Decepcionadíssimo, sem dúvida, mas sem chorar. Afinal de contas, os uruguaios jogaram bem melhor do que nós.
Em homenagem ao Luiz Borracha, pai do Borrachinha, vou contar um jogo em que não resisti.
Já coloquei na lista dos meus OITO melhores em comentário ao artigo do Murtinho.
1945, sete anos de idade, estádio da Gávea, cadeira numeada, que ficava no mesmo plano do gramado.
O time do Flamengo o mesmo do tricampeonato, com Borracha no gol (Jurandir se aposentara), Adilson e Tião pelas extremas (Valido já estava aposentado ressugindo para o milagre, Vevé creio que contundido).
Era a última chance do tetra.
Perdemos
Neste jogo, quando findo, chorei em pleno estádio.
SRN
FLAMENGO SEMPRE
Correção mais do que rápida.
16 de julho.
O Arthur é Bamba!
Arthur faz rir e se emocionar com a mesma maestria…é um monstro SRN
Porra Arthur, eu tambám quero !
Mais que isso, eu preciso dele.
“Me tiraram” grande parte da minha alegria e isso não se faz …..
Caro Arthur,se vc que se diz ser de pouco chorar já está revendo isto pelo tempos fúnebres em que vivemos,e ainda sem nem ter nosso Mengão pra nos desafogar dessas lágrimas,imagine um manteiga derretida como eu,que já no primeiro acorde de qualquer música dos Beatles me derramo em lágrimas.Mas como outro gênio da música já disse,”amanhã há de ser outro dia”,e assim o espero.E que venha acompanhado de um emocionante Flamengo versus … .SRN com muita P&A.
Assim vc machuca, papai!
Bravo!!!
Bom Dia Grande Arthur.
Belo texto de antigas lembranças.
Já ouvi que “recordar é viver” e, não poucas, mas também não muitas vezes, excitam a noradrenalina junto com a serotonina em ambas dão início a esse processo interno.
Para alguns sinal de fraqueza… para outros sinal de nobreza.

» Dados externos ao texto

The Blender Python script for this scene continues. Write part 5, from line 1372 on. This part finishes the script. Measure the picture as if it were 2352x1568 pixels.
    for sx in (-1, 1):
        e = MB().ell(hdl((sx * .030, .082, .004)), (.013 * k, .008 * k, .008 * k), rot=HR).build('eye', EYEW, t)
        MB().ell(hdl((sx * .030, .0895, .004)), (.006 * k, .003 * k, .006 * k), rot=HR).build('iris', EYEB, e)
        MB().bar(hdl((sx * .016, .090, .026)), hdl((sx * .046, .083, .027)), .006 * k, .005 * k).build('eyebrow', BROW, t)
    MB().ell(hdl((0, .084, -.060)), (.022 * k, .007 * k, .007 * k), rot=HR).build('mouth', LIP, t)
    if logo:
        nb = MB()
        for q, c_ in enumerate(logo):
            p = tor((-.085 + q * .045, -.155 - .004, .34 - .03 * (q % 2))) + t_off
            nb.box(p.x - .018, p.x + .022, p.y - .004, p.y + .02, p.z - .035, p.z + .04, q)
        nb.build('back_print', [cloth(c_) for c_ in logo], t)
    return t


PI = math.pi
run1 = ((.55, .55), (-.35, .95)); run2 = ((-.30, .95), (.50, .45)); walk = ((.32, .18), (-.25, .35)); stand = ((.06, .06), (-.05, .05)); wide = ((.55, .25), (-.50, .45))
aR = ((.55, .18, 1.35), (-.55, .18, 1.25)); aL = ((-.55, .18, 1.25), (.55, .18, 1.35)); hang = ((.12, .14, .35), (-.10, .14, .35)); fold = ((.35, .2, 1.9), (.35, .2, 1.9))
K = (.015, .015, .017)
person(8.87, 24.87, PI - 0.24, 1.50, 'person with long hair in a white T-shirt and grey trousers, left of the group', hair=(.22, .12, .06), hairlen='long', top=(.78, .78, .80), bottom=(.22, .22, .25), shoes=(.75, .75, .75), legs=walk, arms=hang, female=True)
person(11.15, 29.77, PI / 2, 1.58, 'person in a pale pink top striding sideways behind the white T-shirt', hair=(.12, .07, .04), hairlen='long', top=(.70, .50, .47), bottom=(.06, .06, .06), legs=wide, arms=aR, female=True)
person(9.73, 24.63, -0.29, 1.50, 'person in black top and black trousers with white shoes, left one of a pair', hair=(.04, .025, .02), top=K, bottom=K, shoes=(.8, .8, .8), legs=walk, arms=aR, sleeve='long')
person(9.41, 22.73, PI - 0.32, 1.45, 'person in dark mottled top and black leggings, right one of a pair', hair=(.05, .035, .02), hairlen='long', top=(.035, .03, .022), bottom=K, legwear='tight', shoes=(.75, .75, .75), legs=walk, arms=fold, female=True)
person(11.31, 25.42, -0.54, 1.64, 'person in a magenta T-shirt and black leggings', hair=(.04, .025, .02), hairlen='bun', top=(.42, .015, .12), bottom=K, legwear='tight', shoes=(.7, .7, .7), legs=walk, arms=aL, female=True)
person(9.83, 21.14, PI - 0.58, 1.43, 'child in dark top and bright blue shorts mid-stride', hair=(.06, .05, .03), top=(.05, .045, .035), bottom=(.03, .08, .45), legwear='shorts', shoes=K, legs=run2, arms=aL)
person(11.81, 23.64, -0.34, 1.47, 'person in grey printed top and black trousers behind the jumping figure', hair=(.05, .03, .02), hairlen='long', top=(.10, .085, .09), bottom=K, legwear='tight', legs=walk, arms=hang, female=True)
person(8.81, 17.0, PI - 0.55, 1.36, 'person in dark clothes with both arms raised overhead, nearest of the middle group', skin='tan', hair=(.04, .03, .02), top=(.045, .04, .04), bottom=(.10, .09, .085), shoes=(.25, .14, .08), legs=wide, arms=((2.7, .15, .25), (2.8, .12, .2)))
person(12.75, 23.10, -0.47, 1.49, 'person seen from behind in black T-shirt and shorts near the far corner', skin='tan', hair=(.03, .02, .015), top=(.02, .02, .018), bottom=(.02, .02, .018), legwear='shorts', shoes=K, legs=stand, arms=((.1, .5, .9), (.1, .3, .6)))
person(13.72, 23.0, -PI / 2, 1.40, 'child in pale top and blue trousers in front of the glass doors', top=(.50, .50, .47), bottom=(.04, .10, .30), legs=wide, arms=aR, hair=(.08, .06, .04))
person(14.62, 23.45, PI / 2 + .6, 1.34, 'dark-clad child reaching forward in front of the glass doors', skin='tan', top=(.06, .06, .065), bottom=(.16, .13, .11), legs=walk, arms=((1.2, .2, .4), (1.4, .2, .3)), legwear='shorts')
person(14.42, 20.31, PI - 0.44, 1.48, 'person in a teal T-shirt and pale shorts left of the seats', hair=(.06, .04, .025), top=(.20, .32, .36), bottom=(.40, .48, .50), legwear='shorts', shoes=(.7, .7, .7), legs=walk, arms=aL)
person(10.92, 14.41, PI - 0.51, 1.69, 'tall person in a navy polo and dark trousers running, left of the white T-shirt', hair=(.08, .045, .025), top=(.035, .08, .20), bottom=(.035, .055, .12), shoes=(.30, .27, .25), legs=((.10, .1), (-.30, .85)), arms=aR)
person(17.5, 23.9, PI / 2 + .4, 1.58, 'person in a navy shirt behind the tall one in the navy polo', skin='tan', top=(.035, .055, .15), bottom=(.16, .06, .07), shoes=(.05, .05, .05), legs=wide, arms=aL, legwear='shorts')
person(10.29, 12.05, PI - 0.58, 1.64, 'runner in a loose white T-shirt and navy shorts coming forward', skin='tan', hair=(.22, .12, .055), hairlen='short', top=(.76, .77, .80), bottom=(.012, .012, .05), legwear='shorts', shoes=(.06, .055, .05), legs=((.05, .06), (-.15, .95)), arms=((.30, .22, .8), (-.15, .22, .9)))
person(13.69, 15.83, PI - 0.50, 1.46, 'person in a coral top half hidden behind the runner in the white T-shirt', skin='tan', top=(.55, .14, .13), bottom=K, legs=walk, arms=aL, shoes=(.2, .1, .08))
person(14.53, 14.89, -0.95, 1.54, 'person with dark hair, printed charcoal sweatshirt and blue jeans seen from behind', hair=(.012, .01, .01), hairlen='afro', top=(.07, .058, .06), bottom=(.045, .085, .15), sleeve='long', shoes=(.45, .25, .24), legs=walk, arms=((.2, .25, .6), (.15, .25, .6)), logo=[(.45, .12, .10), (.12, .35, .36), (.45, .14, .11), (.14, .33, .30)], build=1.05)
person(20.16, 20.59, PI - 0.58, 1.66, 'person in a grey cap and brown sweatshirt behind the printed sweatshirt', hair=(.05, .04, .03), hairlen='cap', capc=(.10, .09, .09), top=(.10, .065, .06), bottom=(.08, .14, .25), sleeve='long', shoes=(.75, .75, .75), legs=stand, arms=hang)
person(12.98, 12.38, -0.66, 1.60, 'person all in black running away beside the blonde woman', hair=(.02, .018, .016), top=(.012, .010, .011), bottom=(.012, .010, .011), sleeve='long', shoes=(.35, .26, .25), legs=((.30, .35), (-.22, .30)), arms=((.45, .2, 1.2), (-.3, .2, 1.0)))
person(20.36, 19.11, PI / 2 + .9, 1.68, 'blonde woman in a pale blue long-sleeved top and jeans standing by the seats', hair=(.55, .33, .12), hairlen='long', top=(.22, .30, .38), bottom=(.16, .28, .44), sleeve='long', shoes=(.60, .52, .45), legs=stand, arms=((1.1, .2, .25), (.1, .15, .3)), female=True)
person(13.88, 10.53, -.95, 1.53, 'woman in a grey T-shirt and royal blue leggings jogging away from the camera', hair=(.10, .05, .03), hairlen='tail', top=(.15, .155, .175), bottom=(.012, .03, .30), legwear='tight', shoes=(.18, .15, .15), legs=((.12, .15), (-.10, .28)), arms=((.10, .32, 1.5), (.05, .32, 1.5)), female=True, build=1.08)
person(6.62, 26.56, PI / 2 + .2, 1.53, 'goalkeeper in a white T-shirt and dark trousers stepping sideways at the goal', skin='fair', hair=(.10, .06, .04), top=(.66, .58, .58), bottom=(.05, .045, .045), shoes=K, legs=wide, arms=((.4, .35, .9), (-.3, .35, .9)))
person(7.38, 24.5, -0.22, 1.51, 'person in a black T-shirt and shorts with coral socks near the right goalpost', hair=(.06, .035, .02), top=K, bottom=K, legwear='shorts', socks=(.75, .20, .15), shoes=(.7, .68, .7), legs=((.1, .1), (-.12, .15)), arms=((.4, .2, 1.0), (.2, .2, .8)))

Fico com os últimos.
Também já chorei por várias razões. Todas muito válidas. Afinal esse é um recurso que recebemos do Universo como uma válvula de escape.
Pelo Flamengo chorei muitas vezes. Algumas de raiva porque quando o Flamengo perde nem sempre as lágrimas aparecem mas, todas as vezes eu “não quero almoçar nem quero jantar”.
Que falta faz o Flamengo, olha aonde chegamos.
Grande abraço e SRN.
Parabéns Arthur por mais esse belo texto, que mais parece uma confissão. Como sempre brilhante.